Before RFID deployment resumes its growth, several obstacles need to be overcome. First, the market will require standardization and stabilization, with regard to both the actual technology and functionality deployed within the various RFID chips and the syntax and semantics of the RFID signals themselves. RFID technology evolution has accelerated only recently, with vendors shifting from a focus on simple repetitive signals transmitted over short distances (and evaluated primarily within a bar-code replacement context) to a focus on adding intelligence to objects (i.e., allowing for a more complex signal grammar, communication over longer distances, and machine-to-machine conversations). Even more problematic, trade conflicts between the European Union (EU) Commission and the US are preventing stabilization with regard to the syntax and the semantics of the most basic RFID signals (e.g., the differences of approach between the European Telecommunications Standards Institute and ANSI). At present, global organizations face the prospect of having to monitor, manage, and translate between two different signal grammars depending on how their intelligent objects are distributed among the regions of Europe and the rest of the world. Although the slackening of interest in RFID will restabilize feature/function sets, inter-regional trade friction in this area is unlikely to lessen for at least five years, adding significantly to the long-term costs of RFID deployment and management for global companies.

Second, RFID technology's potential ability to enable automated gathering of information about post-sale product usage has already stirred up privacy anxieties. Legislation limiting or even preventing the deployment of RFID has begun to wend its way through both national and regional legislative bodies. Although we ultimately believe perceived economic and security-related benefits of RFID deployment will trump privacy concerns, usage protocols that minimize the scope for intrusive consumer observation will need to be developed, and this will slow deployment.

Third, RFID signal and reader technology - taking into account some of the more recent enhancements previously mentioned - operates at a low semantic level. At the same time, the volume of signals generated is large.
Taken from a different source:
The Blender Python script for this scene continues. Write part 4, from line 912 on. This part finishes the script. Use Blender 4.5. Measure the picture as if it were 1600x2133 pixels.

To actually make use of much of the information contained within the signals, vendors will need to develop (and organizations will need to implement) a rich two-dimensional infrastructure. The first dimension will be devoted to management of the signal traffic - overseeing the entry and departure of objects from signaling environments, ensuring flow, encrypting transmissions, minimizing collisions, and protecting corporate networks from unanticipated surges in RFID-related traffic. The second dimension will be devoted to the elicitation of meaning from the signals themselves and providing the linkage between RFID signal generation and other corporate applications. In other words, RFID is not a self-contained technology. Although systems integrators could create the required middleware (and we anticipates that, during the next three years, RFID-related projects will generate approximately $2B for the systems integration market), widespread deployment will presuppose off-the-shelf availability of RFID management and interpretive software, an availability unlikely before 2006.

As the previously mentioned time frames imply, the third obstacle will be the first to be overcome. In fact, we anticipate that approximately 20% of new IT and communications-related venture capital investments in 2004 will be in the RFID space. At the same time, despite the current furor around privacy, the modifications of RFID technology required to ameliorate concerns are minor. The most enduring obstacle will be conflicting syntax and semantics standards now being contemplated by the US and the EU. Although we believe the long-term benefits of RFID are such to make costs associated with dual standard support worthwhile, failure to come to a global agreement ensures that deployment will be limited until the end of this decade.

Bottom line: The short-term prospects for RFID have been overhyped. Serious obstacles stand in the way of widespread deployment. Technology will become a significant factor in various industries in three to five years.

Business impact: Organizations must avoid short-term investments in RFID infrastructures. They should wait for standardization, a resolution of current political/legal conflicts, and the emergence of off-the-shelf RFID middleware.